SEC Charges Blockchain Credit for Fraudulent Offerings

Crypto
The Securities and Exchange Commission announced that it took another step in clamping down on the booming blockchain technology space, charging two Florida men and their Cayman Islands company for allegedly selling more than $30 million of securities to investors in fraudulent offerings over the course of a year.

The SEC alleges that between February 2020 and February 2021, two executives of Blockchain Credit Partners used smart contracts and so-called “decentralized finance” (DeFi) technology to sell two types of cryptocurrencies while offering misleading information to investors about the operations and profitability of their business.

According to the SEC, the company told investors that they could receive 6.3 percent interest from the investment. At the time, Blockchain Credit claimed that investor funds could be used to buy “real world assets that generated income,” such as car loans.

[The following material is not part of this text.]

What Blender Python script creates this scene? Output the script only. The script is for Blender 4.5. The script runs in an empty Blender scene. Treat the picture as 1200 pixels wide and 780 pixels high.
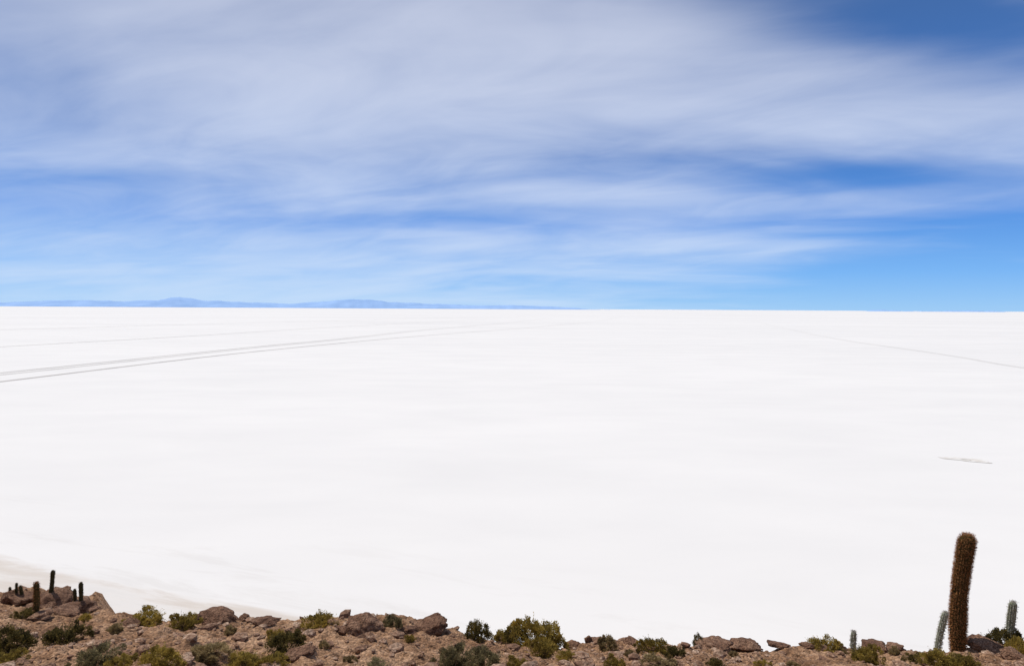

The SEC’s order claims that it was impossible for that model to operate as promised, however, as real-world assets would not be able to generate enough income to pay back the surging value of investments made from tokens such as ether. Even though the company was aware of these issues, the SEC said, it did not inform investors accordingly.

“Full and honest disclosure remains the cornerstone of our securities laws – no matter what technologies are used to offer and sell those securities,” said Gurbir S. Grewal, the director of the SEC’s enforcement division, in a statement. “This allows investors to make informed decisions and prevents issuers from misleading the public about business operations.”

Blockchain Credit and its executives Gregory Keough and Derek Acree did not admit or deny the findings in the SEC’s order but have agreed to pay back approximately $13 million in disgorgements and penalties of $125,000 each.